Houris, «premier» roman algérien sur la décennie noire ?

Cette affirmation répétée à satiété, de notes de lecture en articles à peine plus conséquents, n’est jamais une question qui obligerait à connaître les romans algériens. On a trouvé l’oiseau rare, celui qui nous parle de l’Algérie sans accuser la France ; au contraire, qui nous offre un pays à savourer en tout exotisme avec des femmes victimes bien voilées ou égorgées, un cadre villageois loin des contradictions d’une société qui est pourtant aussi urbaine que paysanne, une guerre dans laquelle le colonialisme n’a rien à voir et une violence sans rapport avec celles que vit le pays depuis un certain 5 juillet 1830.

Ainsi, à chaque fois, on décerne au romancier un satisfecit sans preuve, tant la marche vers le Goncourt était programmée et orchestrée dès la sortie du roman en août 2024. Que le roman ait des insuffisances que j’ai développées dans mon article aisément consultable sur le site de la revue en ligne Collateral, le 13 septembre 2024, est, de mon point de vue, évident. Je ne m’y attarderai pas pour ne pas radoter. Que Houris soit pétri de clichés et de poncifs rend sa lecture plus aisée puisque la fonction du cliché est de dispenser d’explications trop recherchées à un nom, une comparaison ou une situation.

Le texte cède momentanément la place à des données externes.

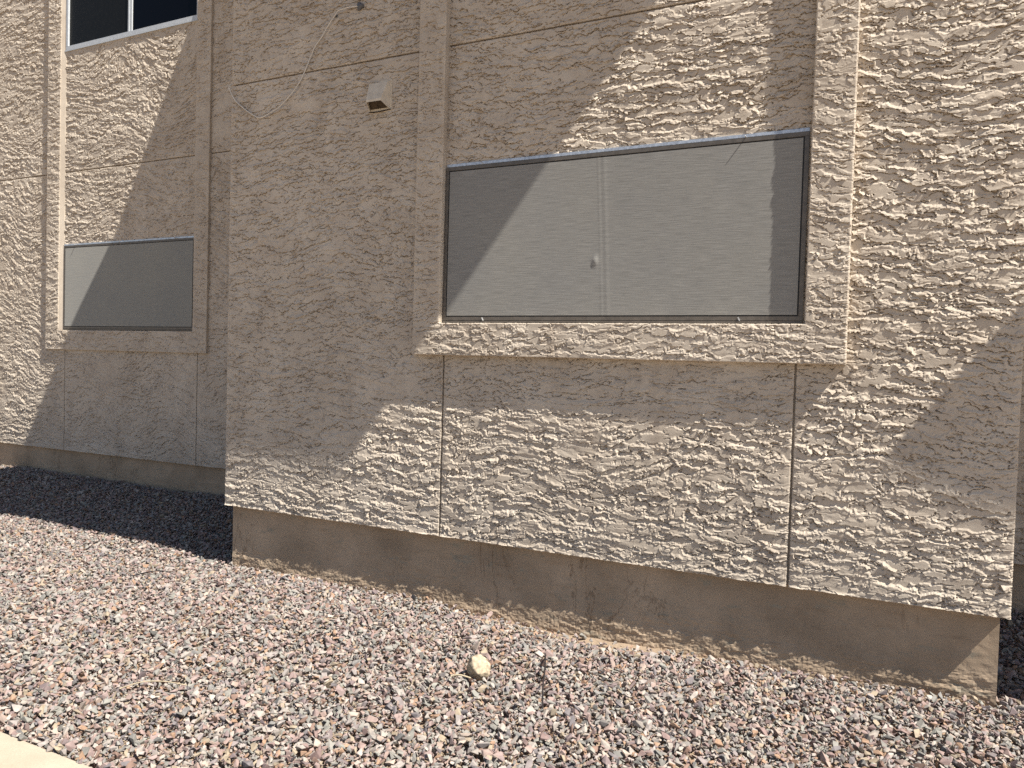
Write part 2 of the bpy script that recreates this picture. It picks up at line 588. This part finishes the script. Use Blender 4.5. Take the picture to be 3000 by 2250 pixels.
wpanel(-10.3, -8.303 - G, ZB, JZ - G, drip(ZB))
wpanel(-8.303 + G, -6.227 - G, ZB, 1.70, drip(ZB))
wpanel(-6.227 + G, -5.2, ZB, JZ - G, drip(ZB))
wpanel(-8.42, -6.227 - G, 2.68, JZ - G)
wpanel(-8.42, -6.227 - G, JZ + G, UZ0 + 0.02)
wpanel(-10.3, -8.42 - G, JZ + G, 5.9)
wpanel(-6.227 + G, -5.2, JZ + G, 5.5)
WT = 0.030
relief_trim2 = relief("window_surround", axis([-8.612, -8.385, -6.272, -6.078], WDX), axis([1.556, 1.772, 6.0], WDZ), WY - WT, WT + 0.02,
                      lambda X, Z: h_stucco(X + 0.3, Z + 0.2, 0.8, 0.05, 0.10, 1.2), M_STUCCO, None,
                      keep=lambda x, z: (x < -8.385) | (x > -6.272) | (z < 1.772), round_edge=0.002, under=1.1)
H_(relief_trim2)
# smooth splayed reveal inside the left leg
bm_r = MB()
bm_r.poly_prism([(-8.3855, WY - WT + 0.003), (-8.326, WY - 0.006), (-8.326, WY + 0.01), (-8.3855, WY + 0.01)], 1.775, 6.0)
bm_r.build("reveal", M_STUCCO, relief_trim2)

# recessed wall on the right, only a sliver of it in view
panel(XR - 0.25, 1.7, ZB, 4.1, RY, rwing, bay_h, 0.012, 0.008, drip(ZB))

# painted concrete plinths below the drip edges
def plinth(x0, x1, y, zb):
    o = relief("plinth", axis([x0, x1], 0.008), axis([zb - 0.12, ZB + 0.004], 0.006), y, 0.10,
               lambda X, Z: h_plinth(X, Z, zb), M_PLINTH, None)
    return H_(o)


plinth(XL + 0.034, XR - 0.036, 0.050, -0.03)
plinth(-11.5, -4.4, WY + 0.035, 0.11)
plinth(0.4, 3.0, RY + 0.035, 0.12)
# return faces of the bay and its plinth
H_(MB().box(XL + 0.034, XL + 0.05, 0.150, WY + 0.03, -0.15, ZB + 0.005).build("plinth_return", M_PLINTH))
H_(MB().box(XR - 0.052, XR - 0.036, 0.150, RY + 0.03, -0.15, ZB + 0.005).build("plinth_return", M_PLINTH))

# unseen eave over the bay, outlined to cast the wall shadows; underside at ZE
FRONT_A = -0.822
H_(MB().poly_prism([(-5.58, 1.45), (-5.38, 1.098), (-5.01, 0.80), (-5.02, 0.66), (-4.86, 0.46), (-4.86, FRONT_A), (0.565, FRONT_A), (0.665, -0.41), (0.70, -0.2), (0.70, 1.45)],
                   ZE, ZE + 0.035).build("roof", M_ROOF))
ZP = 3.9
H_(MB().poly_prism([(1.97, 1.26), (2.00, -0.428), (2.5, -0.455), (9.0, -0.455), (9.0, 1.26)], ZP, ZP + 0.03).build("added_shade_roof", M_ROOF))  # unseen roof added to cast the crisp shadow wedge at right
H_(MB().box(4.05, 9.0, 0.0, 1.25, 0.0, ZP - 0.002).build("added_support_wall", M_STUCCO))  # unseen wall added to carry that roof


# ------------------------------------------------------------------ windows
def screen_mesh(name, x0, x1, z0, z1, y, mat, parent, ridges=(), pull=None, sag=0.0):
    xs, zs = axis([x0, x1], 0.006), axis([z0, z1], 0.012)
    X, Z = np.meshgrid(xs, zs)
    u, v = (X - x0) / (x1 - x0), (Z - z0) / (z1 - z0)
    Hh = -sag * np.sin(np.pi * u) * np.sin(np.pi * v) + 0.0005 * samp(T_WARP, X, Z)
    for xr, xb, wid, hh in ridges:
        xm = xr + (xb - xr) * (1 - v)
        Hh = Hh + hh * np.exp(-((X - xm) / wid) ** 2)
    if pull:
        Hh = Hh + 0.006 * np.exp(-(((X - pull[0]) / 0.016) ** 2 + ((Z - pull[1]) / 0.024) ** 2))
    nz, nx = X.shape
    idx = np.arange(nz * nx).reshape(nz, nx)
    q = np.stack([idx[:-1, :-1], idx[:-1, 1:], idx[1:, 1:], idx[1:, :-1]], -1).reshape(-1, 4)
    V = np.stack([X, y - Hh, Z], -1).reshape(-1, 3)
    return link(bpy.data.objects.new(name, np_mesh(name, V, q, mat, True)), parent)


def ring(mb, x0, x1, z0, z1, w, y0, y1, wt=None, wb=None):
    wt, wb = wt or w, wb or w
    mb.box(x0, x1, y0, y1, z0, z0 + wb).box(x0, x1, y0, y1, z1 - wt, z1)
    mb.box(x0, x0 + w, y0, y1, z0 + wb, z1 - wt).box(x1 - w, x1, y0, y1, z0 + wb, z1 - wt)
    return mb


def screened_window(x0, x1, z0, z1, y, mscreen, big):
    fw = 0.023 if big else 0.020
    proud = 0.016 if big else 0.012
    f = MB()
    ring(f, x0, x1, z0 + 0.014, z1 - 0.012, fw, y - proud, y + 0.03)
    fr = H_(f.build("window", M_FRAME, None, 0.0015))
    s = MB()
    ring(s, x0 + fw - 0.001, x1 - fw + 0.001, z0 + 0.014 + fw - 0.001, z1 - 0.012 - fw + 0.001, 0.010, y - proud + 0.006, y + 0.02)
    s.build("spline", M_SPLINE, fr)
    a, b, c, d = x0 + fw + 0.007, x1 - fw - 0.007, z0 + 0.014 + fw + 0.007, z1 - 0.012 - fw - 0.007
    if big:
        screen_mesh("sun_screen", a, b, c, d, y - proud + 0.0006, mscreen, fr,
                    ((-1.545, -1.495, 0.006, 0.0006), (-1.512, -1.462, 0.012, 0.0008)), (-1.545, 2.144), 0.003)
    else:
        screen_mesh("sun_screen", a, b, c, d, y - proud + 0.0006, mscreen, fr, (), None, 0.002)
    MB().box(x0 + 0.002, x1 - 0.002, y - proud - 0.004, y + 0.02, z0, z0 + 0.012).build("sill_channel", M_FRAME, fr, 0.001)
    MB().box(x0 + 0.004, x1 - 0.002, y - proud + 0.001, y + 0.02, z1 - 0.011, z1 + 0.006).build("flashing", M_FLASH, fr, 0.001)
    return fr


win = screened_window(WX0, WX1, WZ0, WZ1, 0.0, M_SCREEN, True)
win["label"] = "wide bronze framed window behind a grey sun screen"
for cx in (-2.268, -0.729):                                     # little white turn clips on the bottom rail
    c = MB().box(-0.003, 0.003, -0.008, 0.002, -0.011, 0.011).build("clip", M_WINDOW_CLIP, win, 0.0015)
    c.location = (cx, -0.016, WZ0 + 0.022)
    c.rotation_euler = (0, math.radians(-28), 0)
for cx, cz in ((-0.727, WZ1 - 0.010), (-2.30, WZ1 - 0.004)):      # screws standing out of the head of the frame
    tube("screw", [(cx, 0.0, cz), (cx, -0.020, cz), (cx, -0.036, cz + 0.002)], 0.0042, M_WINDOW_CLIP, win, 6, 0.55)
win2 = screened_window(VX0, VX1, VZ0, VZ1, WY, M_SCREEN2, False)
win2["label"] = "smaller screened window on the recessed wall"
for cx in (-8.12, -6.55):
    tube("screw", [(cx, WY, VZ1 - 0.006), (cx, WY - 0.03, VZ1 - 0.004)], 0.005, M_WINDOW_CLIP, win2, 6, 0.6)

# upper window: white sliding frame and dark glass
u = MB()
ring(u, VX0, VX1 + 0.01, UZ0 + 0.02, UZ1, 0.034, WY - 0.014, WY + 0.03, 0.034, 0.040)
uw = H_(u.build("window", M_WHITE, None, 0.0015))
uw["label"] = "white framed sliding window with dark glass above the screened one"
MB().box(-7.318, -7.294, WY - 0.010, WY + 0.028, UZ0 + 0.061, UZ1 - 0.035).build("meeting_rail", M_WHITE, uw, 0.001)
MB().box(-7.288, -7.262, WY - 0.005, WY + 0.028, UZ0 + 0.061, UZ1 - 0.035).build("meeting_rail", M_WHITE, uw, 0.001)
MB().box(VX0 + 0.035, -7.319, WY + 0.004, WY + 0.010, UZ0 + 0.061, UZ1 - 0.035).build("pane", M_GLASS2, uw)
MB().box(-7.261, VX1 - 0.025, WY + 0.006, WY + 0.012, UZ0 + 0.061, UZ1 - 0.035).build("pane", M_GLASS, uw)
MB().box(VX0 - 0.02, VX1 + 0.02, WY - 0.016, WY + 0.01, UZ0 + 0.004, UZ0 + 0.0195).build("sill_channel", M_WHITE, uw, 0.001)

# ------------------------------------------------------------------ vent hood on the bay
def shell(name, verts, faces, mat, parent=None, thick=0.002):
    me = bpy.data.meshes.new(name)
    me.from_pydata(verts, [], faces)
    bm = bmesh.new()
    bm.from_mesh(me)
    bmesh.ops.recalc_face_normals(bm, faces=bm.faces)
    bmesh.ops.solidify(bm, geom=list(bm.faces), thickness=thick)
    bm.to_mesh(me)
    bm.free()
    me.materials.append(mat)
    return link(bpy.data.objects.new(name, me), parent)


hv = [(-3.166, -0.004, 3.372), (-3.004, -0.004, 3.372), (-3.023, -0.086, 3.236), (-3.139, -0.086, 3.236),
      (-3.166, -0.004, 3.186), (-3.004, -0.004, 3.186), (-3.023, -0.086, 3.222), (-3.139, -0.086, 3.222),
      (-3.160, -0.030, 3.362), (-3.010, -0.030, 3.362)]
hood = H_(shell("vent_hood", hv, [(0, 1, 9, 8), (8, 9, 2, 3), (2, 6, 7, 3), (1, 5, 6, 2, 9), (0, 8, 3, 7, 4)], M_HOOD))
hood["label"] = "small painted vent hood with a rusty underside"
shell("damper_flap", [(-3.158, -0.010, 3.200), (-3.012, -0.010, 3.200), (-3.028, -0.070, 3.262), (-3.134, -0.070, 3.262)], [(0, 1, 2, 3)], M_HOODIN, hood)
MB().box(-3.176, -2.994, -0.0055, 0.004, 3.176, 3.382).build("wall_flange", M_HOOD, hood, 0.0015)
tube("drip_lip", [(-3.172, -0.008, 3.182), (-3.10, -0.012, 3.178), (-3.03, -0.010, 3.183), (-2.998, -0.008, 3.186)], 0.004, M_HOODIN, hood, 6)

# ------------------------------------------------------------------ ground
def gz(x, y):
    """ground height: nearly level, rising to the recessed walls"""
    x, y = np.asarray(x, float), np.asarray(y, float)
    rise = 0.15 * sstep(0.15, 1.25, y)
    near = -0.035 * np.exp(-((x + 1.6) / 0.9) ** 2 - ((y - 0.0) / 0.35) ** 2) - 0.02 * np.exp(-((x + 4.0) / 1.2) ** 2 - (y / 0.4) ** 2)
    und = 0.010 * np.sin(1.7 * x + 0.6) * np.cos(2.3 * y + 0.4) + 0.006 * np.sin(4.3 * x + 1.1 * y)
    return rise + near + und * np.exp(-(np.hypot(x + 4, y) / 14) ** 2) - 0.012


def far_axis(a, b, step, far):
    core = axis([a, b], step)
    out = [0.3, 0.9, 2.2, 5, 11, 24, far]
    return np.concatenate([[a - d for d in out[::-1]], core, [b + d for d in out]])


gxs, gys = far_axis(-13.0, 5.0, 0.06, 70.0), far_axis(-2.7, 1.6, 0.06, 70.0)
GX, GY = np.meshgrid(gxs, gys)
bare_spot = np.exp(-((GX + 1.45) / 0.6) ** 2) * np.exp(-((GY - 0.03) / 0.12) ** 2)
GZ = gz(GX, np.clip(GY, -3, 1.6)) + 0.002 * rng.standard_normal(GX.shape) - 0.026 * (1 - bare_spot)
gi = np.arange(GX.size).reshape(GX.shape)
gq = np.stack([gi[:-1, :-1], gi[:-1, 1:], gi[1:, 1:], gi[1:, :-1]], -1).reshape(-1, 4)
ground = link(bpy.data.objects.new("ground", np_mesh("ground", np.stack([GX, GY, GZ], -1).reshape(-1, 3), gq, M_SOIL, True)))
tag(ground, "sandy soil under the gravel bed along the house", "ground", kind="structure")

# concrete path, its edge parallel to the house
PY = -2.335
pv = MB().box(-40, 40, PY - 1.35, PY, -0.12, 0.004)
path = pv.build("footpath", M_PATH, None, 0.006)
tag(path, "pale concrete footpath edge beside the gravel bed", "footpath", kind="structure")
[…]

Un simple exemple sans s’attarder plus : la comparaison entre le sacrifice du mouton par Abraham (pardon ! Ibrahim) et le sacrifice du genre féminin. Une citation parmi d’autres : « Et si tu étais une femme durant la décennie noire ? Alors c’était pire. Tu vois, petite étrangère imprévue, si tu viens au monde dans ce pays, tu prends un risque. Il y aura des années où tu mangeras à ta faim, d’autres où l’on te mangera, et d’autres encore où l’on t’égorgera. Tu paieras le rêve alambiqué d’un vieux prophète, et quelqu’un te violera. D’ailleurs, les moutons du ciel rachètent uniquement les garçons, pas les filles ».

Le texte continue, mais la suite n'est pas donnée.